Minorités d’Orient de Tigrane Yégavian
Avec Minorités d’Orient, Tigrane Yégavian livre un essai aussi décapant qu’éclairant. Diplômé de Sciences Po. et de l’Inalco, ce journaliste et essayiste a aussi une excellente connaissance du terrain grâce à ses nombreux séjours au Moyen-Orient et à sa connaissance des langues de la région. Il sait également, à travers ses entretiens et ses lectures, puiser aux bonnes sources d’information. Son enquête commence par provoquer chez le lecteur occidental la prise de conscience de l’invraisemblable complexité du Machrek, imbrication de peuples et de confessions dont tous sont loin d’être connus du public.
Pourtant, « Printemps arabe », « État islamique », « Chrétiens d’Orient », etc., sont des termes on ne peut plus répétés, voire galvaudés, sur la scène médiatique européenne, mais, précisément, un journalisme simplificateur n’en facilite pas la compréhension. À cette schématisation, s’ajoutent d’autres obstacles comme l’ignorance du passé, la projection de catégories eurépéocentrées, la croyance aux « discours de façade »… Dans cet essai au contraire, l’auteur entend appréhender le sujet en tenant tous les fils en même temps et, qui plus est, sans se couper de l’histoire. Ainsi, la plupart des représentations qui, à force de circuler, finissent par passer pour vraies sont méthodiquement passées au crible. La France protectrice des Chrétiens d’Orient ? Le panarabisme laïc du xxe, rempart contre l’islamisation ? Le Kurdistan irakien, « refuge des minorités » ?

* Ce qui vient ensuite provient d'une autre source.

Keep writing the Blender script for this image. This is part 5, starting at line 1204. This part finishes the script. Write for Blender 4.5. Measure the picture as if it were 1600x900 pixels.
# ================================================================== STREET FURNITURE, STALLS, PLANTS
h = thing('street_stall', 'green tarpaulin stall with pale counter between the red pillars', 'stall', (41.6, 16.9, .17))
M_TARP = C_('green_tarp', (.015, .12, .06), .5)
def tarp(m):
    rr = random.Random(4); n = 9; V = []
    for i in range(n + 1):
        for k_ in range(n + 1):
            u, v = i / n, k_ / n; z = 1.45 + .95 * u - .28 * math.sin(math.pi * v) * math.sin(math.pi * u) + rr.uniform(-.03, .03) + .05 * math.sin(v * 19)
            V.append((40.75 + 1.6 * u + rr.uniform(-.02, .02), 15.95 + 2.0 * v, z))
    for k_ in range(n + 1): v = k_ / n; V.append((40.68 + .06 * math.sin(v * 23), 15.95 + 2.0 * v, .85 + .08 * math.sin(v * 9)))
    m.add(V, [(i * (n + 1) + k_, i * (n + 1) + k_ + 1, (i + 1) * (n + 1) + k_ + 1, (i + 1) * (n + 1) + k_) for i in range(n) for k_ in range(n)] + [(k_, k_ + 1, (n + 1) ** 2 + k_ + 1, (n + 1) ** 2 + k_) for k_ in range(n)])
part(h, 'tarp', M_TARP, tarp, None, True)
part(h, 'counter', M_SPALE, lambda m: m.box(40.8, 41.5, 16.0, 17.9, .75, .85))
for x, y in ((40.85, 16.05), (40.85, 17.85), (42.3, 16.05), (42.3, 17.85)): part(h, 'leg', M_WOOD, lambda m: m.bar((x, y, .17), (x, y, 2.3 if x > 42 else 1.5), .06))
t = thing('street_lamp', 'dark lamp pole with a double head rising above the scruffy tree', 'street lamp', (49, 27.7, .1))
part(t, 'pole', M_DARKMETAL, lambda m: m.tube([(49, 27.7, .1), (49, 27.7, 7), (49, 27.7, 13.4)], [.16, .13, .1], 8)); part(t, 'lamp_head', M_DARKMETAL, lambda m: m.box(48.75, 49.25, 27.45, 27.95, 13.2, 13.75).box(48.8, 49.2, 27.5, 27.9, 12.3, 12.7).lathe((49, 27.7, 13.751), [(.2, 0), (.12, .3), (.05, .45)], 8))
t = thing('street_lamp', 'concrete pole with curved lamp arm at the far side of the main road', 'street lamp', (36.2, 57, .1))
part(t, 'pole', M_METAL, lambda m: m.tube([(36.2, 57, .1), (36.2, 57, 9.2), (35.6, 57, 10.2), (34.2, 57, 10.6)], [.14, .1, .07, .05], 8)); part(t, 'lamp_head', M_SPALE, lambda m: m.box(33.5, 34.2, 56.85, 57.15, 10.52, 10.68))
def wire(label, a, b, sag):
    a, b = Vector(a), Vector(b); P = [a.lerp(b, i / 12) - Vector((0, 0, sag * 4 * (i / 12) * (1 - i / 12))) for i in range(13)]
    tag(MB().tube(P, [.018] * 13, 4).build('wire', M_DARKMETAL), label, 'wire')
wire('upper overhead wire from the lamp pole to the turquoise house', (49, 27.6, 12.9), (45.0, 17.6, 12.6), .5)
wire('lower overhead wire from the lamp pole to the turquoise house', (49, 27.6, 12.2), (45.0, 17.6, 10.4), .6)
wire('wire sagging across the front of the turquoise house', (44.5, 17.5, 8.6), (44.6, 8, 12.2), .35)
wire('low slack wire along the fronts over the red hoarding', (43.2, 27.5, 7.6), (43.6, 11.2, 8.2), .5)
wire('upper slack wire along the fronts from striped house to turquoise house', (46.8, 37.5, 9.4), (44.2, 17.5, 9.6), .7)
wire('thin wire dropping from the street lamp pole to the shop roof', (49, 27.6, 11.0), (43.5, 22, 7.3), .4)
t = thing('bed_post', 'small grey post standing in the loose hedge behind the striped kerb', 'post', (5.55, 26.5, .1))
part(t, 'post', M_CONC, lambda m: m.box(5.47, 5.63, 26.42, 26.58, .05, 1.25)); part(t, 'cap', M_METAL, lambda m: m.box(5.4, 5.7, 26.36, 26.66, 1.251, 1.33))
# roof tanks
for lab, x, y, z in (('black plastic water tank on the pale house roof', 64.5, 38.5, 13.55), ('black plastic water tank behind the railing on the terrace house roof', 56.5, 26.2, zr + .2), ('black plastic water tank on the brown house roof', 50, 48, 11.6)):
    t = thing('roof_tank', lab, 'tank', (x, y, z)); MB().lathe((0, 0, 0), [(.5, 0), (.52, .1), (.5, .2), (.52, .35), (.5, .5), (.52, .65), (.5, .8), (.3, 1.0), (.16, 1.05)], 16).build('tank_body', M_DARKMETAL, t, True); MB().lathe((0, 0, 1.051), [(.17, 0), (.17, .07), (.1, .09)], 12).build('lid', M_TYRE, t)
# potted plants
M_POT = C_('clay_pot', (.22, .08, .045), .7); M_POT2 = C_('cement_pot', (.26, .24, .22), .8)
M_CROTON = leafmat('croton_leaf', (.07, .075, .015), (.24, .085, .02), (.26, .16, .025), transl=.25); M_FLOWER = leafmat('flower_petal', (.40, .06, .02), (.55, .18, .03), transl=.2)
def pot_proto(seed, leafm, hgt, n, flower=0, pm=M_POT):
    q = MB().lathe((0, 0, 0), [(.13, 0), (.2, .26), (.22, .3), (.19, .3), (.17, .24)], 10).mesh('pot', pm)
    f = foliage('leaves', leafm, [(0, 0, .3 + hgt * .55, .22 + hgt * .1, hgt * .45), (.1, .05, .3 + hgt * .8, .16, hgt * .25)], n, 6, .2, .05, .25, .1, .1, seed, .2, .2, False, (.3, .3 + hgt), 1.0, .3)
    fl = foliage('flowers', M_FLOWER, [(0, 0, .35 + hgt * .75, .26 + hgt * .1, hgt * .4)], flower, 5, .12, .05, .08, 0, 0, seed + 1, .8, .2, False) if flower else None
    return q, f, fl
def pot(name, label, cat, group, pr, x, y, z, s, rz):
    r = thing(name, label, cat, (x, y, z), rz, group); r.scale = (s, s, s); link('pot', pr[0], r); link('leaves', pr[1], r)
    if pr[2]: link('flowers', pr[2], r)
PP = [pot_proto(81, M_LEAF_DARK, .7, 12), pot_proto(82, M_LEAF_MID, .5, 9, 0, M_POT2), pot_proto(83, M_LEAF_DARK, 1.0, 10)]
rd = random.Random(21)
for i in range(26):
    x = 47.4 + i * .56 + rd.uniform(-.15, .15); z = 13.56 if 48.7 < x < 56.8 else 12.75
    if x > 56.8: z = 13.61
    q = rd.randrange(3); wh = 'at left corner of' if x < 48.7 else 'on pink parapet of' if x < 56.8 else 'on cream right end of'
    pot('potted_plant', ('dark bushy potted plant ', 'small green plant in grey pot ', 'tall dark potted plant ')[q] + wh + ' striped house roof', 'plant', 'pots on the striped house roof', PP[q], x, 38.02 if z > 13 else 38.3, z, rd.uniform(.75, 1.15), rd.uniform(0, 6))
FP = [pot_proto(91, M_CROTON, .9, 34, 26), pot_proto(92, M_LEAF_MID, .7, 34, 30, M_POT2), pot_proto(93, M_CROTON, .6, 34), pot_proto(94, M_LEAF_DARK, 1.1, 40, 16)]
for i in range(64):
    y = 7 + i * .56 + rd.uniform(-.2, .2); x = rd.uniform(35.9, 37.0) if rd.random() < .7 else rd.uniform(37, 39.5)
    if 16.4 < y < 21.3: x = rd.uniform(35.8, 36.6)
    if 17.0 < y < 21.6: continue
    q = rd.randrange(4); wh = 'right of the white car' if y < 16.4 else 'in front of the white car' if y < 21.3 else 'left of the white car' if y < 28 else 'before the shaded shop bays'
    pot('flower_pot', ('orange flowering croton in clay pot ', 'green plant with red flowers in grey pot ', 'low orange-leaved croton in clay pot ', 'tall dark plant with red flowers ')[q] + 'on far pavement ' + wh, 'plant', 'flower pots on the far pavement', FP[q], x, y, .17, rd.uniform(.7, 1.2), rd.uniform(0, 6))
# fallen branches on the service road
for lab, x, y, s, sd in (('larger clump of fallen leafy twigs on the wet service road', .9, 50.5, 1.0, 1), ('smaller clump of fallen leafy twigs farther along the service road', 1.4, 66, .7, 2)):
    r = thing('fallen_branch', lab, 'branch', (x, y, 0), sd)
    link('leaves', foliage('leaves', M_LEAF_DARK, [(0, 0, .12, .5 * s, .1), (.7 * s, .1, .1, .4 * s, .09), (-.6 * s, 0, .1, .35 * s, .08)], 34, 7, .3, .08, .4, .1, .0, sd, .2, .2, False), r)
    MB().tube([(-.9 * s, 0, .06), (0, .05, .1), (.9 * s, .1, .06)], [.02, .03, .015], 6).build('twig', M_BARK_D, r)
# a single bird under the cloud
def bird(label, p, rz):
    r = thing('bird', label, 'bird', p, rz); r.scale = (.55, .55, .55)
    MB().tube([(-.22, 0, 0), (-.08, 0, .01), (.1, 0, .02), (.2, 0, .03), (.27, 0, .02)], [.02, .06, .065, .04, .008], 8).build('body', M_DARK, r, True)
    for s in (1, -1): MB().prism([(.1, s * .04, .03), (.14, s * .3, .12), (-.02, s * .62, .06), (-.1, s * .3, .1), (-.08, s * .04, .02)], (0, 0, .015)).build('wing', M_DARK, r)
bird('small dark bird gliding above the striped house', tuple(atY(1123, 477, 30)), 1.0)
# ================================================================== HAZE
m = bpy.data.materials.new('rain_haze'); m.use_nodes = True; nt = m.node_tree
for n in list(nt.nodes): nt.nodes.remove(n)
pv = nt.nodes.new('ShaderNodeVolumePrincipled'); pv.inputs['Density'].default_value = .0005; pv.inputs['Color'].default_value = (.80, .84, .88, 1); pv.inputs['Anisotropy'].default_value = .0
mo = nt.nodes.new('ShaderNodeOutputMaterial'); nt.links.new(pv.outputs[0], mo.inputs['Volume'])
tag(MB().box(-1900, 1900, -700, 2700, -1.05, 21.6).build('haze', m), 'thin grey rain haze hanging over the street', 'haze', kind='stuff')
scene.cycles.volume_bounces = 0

Tigrane Yégavian s’attaque également sans tabou aux représentations que les minorités d’Orient se font d’elles-mêmes. Il pointe leurs responsabilités (naïveté politique, luttes intestines, difficulté à sortir de la « dhimmitude », etc.) et en appelle à un aggiornamento nécessaire tant pour trouver une nouvelle coexistence citoyenne au Moyen-Orient que pour empêcher que l’exil massif et la diasporisation de ces populations ne soit synomyne de disparition.
Avec les incursions récentes de la Turquie dans le Nord de la Syrie, l’actualité la plus brûlante rattrape les Minorités d’Orient, mais le cadre d’analyse posé par Tigrane Yégavian résiste au choc et permet de vérifier les lignes de continuité établies au sein de ce contexte. Depuis l’abandon de la Cilicie et du sandjak d’Alexandrette par la France et la longue « succession de renoncements » des États occidentaux, l’impunité de l’agresseur ne peut pas surprendre.
Tigrane Yégavian, Minorités d’Orient, Éditions du Rocher, octobre 2019, 226 p., 14,90 €.